Reproduce, without any change, the span of lines from the opening of the records below to the line containing "def sc(D): return F/D", inclusive.

Start RECORDS TO USE

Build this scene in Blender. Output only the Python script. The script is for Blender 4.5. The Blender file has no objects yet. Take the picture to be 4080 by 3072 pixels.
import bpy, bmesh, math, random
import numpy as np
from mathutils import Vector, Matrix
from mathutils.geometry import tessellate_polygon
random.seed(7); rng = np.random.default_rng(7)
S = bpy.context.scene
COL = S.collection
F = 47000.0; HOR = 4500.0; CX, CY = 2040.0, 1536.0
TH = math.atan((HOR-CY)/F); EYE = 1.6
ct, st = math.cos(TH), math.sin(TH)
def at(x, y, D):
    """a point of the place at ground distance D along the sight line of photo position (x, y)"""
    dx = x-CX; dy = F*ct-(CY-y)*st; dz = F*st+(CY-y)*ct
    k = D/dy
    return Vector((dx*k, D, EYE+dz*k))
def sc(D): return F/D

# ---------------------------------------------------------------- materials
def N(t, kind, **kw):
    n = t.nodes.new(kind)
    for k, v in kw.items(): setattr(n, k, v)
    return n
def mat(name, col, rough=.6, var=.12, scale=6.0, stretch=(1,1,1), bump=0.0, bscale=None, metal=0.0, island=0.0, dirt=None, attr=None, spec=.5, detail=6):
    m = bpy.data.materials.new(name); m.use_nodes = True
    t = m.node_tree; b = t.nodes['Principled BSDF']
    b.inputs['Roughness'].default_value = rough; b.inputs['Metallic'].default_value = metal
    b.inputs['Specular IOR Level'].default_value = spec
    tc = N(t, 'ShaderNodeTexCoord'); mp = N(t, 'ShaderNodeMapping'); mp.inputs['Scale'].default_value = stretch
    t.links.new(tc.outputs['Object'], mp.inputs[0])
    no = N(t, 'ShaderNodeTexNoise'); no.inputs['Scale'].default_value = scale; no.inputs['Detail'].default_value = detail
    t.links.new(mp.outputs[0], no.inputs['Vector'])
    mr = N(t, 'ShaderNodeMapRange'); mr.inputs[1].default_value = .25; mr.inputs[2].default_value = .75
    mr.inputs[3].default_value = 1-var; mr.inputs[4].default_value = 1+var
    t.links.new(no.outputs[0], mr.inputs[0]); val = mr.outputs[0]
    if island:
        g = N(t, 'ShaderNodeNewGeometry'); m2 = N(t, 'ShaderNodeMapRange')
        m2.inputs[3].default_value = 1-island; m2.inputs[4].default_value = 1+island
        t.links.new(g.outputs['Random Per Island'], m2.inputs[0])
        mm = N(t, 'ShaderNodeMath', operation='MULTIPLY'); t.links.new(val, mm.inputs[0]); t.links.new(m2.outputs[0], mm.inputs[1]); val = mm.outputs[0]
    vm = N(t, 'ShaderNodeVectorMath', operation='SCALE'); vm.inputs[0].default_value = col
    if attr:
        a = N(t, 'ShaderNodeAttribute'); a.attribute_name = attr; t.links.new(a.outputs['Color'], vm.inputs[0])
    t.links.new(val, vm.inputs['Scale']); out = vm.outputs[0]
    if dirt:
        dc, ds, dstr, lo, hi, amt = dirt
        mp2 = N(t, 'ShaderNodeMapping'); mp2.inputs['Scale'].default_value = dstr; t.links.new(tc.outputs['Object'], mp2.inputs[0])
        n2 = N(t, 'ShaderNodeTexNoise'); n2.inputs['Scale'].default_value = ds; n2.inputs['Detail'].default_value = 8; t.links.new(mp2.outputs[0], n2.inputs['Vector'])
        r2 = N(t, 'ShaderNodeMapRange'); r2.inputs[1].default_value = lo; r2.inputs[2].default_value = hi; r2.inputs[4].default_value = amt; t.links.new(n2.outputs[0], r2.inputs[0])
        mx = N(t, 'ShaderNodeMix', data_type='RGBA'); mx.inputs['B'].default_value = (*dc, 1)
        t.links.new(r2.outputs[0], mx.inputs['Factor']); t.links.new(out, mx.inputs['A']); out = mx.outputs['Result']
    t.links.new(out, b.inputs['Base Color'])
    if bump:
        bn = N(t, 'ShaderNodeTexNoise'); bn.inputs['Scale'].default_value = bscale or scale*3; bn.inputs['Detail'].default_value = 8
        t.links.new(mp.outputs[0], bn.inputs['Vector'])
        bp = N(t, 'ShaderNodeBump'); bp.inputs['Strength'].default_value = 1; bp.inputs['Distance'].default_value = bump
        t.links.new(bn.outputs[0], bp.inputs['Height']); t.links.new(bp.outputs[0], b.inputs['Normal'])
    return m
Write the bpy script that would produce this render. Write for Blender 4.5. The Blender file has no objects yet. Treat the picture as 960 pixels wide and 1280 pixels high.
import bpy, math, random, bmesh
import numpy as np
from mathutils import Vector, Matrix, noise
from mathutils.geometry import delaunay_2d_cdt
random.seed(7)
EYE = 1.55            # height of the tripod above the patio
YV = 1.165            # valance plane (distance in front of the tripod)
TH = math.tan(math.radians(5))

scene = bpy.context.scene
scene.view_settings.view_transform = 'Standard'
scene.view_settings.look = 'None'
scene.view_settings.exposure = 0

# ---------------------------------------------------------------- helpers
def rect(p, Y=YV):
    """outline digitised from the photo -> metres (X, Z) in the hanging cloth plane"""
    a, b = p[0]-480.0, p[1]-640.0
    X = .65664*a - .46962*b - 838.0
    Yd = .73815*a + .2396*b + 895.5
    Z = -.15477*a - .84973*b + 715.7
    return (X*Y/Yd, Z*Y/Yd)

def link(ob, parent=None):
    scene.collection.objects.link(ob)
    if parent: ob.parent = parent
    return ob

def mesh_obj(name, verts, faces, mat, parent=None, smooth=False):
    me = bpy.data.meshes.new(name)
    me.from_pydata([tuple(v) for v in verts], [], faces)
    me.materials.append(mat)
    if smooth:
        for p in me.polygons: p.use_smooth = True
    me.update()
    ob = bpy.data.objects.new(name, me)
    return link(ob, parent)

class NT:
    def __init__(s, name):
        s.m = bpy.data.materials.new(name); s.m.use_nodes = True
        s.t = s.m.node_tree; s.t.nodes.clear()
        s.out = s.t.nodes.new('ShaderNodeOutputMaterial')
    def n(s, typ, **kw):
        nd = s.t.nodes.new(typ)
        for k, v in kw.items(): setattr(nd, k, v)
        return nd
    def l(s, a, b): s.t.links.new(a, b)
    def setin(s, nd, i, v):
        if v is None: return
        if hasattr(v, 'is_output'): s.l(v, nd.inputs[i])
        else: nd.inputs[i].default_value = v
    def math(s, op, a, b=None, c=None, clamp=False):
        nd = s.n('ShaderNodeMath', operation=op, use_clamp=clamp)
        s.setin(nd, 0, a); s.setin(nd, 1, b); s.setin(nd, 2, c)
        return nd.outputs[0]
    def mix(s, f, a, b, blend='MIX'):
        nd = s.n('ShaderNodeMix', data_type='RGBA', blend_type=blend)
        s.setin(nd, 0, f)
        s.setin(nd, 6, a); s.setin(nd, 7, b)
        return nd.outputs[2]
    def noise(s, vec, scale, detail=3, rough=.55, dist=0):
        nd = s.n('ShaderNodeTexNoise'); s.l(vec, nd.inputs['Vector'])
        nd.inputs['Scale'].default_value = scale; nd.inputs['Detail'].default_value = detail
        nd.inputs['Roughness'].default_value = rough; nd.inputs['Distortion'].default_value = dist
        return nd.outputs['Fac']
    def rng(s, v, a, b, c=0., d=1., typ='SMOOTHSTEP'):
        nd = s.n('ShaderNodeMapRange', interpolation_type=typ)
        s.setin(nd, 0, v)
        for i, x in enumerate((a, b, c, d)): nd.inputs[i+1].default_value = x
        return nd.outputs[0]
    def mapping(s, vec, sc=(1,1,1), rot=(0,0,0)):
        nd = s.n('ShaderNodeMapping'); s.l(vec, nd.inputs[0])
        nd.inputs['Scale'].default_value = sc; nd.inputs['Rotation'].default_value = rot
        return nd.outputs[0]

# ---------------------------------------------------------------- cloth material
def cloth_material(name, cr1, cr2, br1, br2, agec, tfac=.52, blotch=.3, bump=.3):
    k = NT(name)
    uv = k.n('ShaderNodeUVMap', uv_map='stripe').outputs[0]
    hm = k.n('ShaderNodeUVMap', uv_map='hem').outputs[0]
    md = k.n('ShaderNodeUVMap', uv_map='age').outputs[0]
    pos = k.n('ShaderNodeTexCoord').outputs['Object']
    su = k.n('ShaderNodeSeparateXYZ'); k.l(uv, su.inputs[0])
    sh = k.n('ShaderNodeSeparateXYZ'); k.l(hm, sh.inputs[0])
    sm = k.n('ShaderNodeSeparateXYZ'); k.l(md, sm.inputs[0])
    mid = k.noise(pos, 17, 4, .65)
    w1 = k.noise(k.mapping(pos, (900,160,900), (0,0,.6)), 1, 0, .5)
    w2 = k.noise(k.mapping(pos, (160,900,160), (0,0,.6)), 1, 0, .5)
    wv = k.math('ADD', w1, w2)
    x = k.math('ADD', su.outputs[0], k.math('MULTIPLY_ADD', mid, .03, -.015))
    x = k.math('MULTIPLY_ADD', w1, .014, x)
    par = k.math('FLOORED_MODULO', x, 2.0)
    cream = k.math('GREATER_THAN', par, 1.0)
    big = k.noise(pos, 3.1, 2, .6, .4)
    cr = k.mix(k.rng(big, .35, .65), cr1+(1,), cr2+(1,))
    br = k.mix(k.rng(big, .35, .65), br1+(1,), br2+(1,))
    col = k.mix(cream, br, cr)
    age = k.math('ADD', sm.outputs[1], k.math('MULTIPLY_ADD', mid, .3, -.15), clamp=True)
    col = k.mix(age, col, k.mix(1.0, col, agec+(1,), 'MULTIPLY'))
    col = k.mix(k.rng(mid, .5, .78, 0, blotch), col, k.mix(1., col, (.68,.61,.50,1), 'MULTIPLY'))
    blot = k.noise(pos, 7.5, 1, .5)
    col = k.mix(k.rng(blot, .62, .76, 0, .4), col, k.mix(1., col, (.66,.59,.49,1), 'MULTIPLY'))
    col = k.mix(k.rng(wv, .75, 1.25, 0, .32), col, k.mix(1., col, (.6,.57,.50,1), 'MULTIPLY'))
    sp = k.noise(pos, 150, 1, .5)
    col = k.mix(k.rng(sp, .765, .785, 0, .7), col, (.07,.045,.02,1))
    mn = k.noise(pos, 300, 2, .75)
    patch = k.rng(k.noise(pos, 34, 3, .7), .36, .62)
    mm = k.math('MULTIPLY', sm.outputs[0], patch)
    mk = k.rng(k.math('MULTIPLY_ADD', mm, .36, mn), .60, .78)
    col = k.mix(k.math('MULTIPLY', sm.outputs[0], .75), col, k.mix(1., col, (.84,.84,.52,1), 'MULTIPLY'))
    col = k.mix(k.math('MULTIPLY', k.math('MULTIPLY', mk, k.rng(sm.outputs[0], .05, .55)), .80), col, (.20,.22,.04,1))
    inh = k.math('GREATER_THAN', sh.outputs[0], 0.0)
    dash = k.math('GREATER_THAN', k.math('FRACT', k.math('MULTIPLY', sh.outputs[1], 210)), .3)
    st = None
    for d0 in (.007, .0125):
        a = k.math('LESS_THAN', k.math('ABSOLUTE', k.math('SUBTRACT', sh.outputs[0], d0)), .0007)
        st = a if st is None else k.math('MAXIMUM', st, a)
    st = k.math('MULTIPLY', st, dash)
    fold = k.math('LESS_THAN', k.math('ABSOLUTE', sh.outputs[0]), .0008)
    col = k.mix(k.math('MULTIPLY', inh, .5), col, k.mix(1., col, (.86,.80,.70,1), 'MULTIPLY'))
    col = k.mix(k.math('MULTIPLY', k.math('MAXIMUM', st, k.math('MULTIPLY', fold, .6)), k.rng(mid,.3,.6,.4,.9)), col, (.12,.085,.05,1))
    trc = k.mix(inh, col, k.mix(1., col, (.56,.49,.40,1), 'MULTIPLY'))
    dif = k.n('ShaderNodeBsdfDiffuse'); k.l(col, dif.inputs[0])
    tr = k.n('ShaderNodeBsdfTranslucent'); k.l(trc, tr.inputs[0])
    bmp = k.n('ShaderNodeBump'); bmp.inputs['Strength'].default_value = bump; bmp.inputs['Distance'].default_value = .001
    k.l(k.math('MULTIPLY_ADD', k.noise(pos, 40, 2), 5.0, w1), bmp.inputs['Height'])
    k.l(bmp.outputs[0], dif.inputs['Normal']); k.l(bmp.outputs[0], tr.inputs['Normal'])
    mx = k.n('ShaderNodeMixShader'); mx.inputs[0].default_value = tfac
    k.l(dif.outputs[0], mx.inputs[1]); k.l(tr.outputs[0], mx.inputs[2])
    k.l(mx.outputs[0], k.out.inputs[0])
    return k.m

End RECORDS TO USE

● **FINISHED EXERCISE**
Build this scene in Blender. Output only the Python script. The script is for Blender 4.5. The Blender file has no objects yet. Take the picture to be 4080 by 3072 pixels.
import bpy, bmesh, math, random
import numpy as np
from mathutils import Vector, Matrix
from mathutils.geometry import tessellate_polygon
random.seed(7); rng = np.random.default_rng(7)
S = bpy.context.scene
COL = S.collection
F = 47000.0; HOR = 4500.0; CX, CY = 2040.0, 1536.0
TH = math.atan((HOR-CY)/F); EYE = 1.6
ct, st = math.cos(TH), math.sin(TH)
def at(x, y, D):
    """a point of the place at ground distance D along the sight line of photo position (x, y)"""
    dx = x-CX; dy = F*ct-(CY-y)*st; dz = F*st+(CY-y)*ct
    k = D/dy
    return Vector((dx*k, D, EYE+dz*k))
def sc(D): return F/D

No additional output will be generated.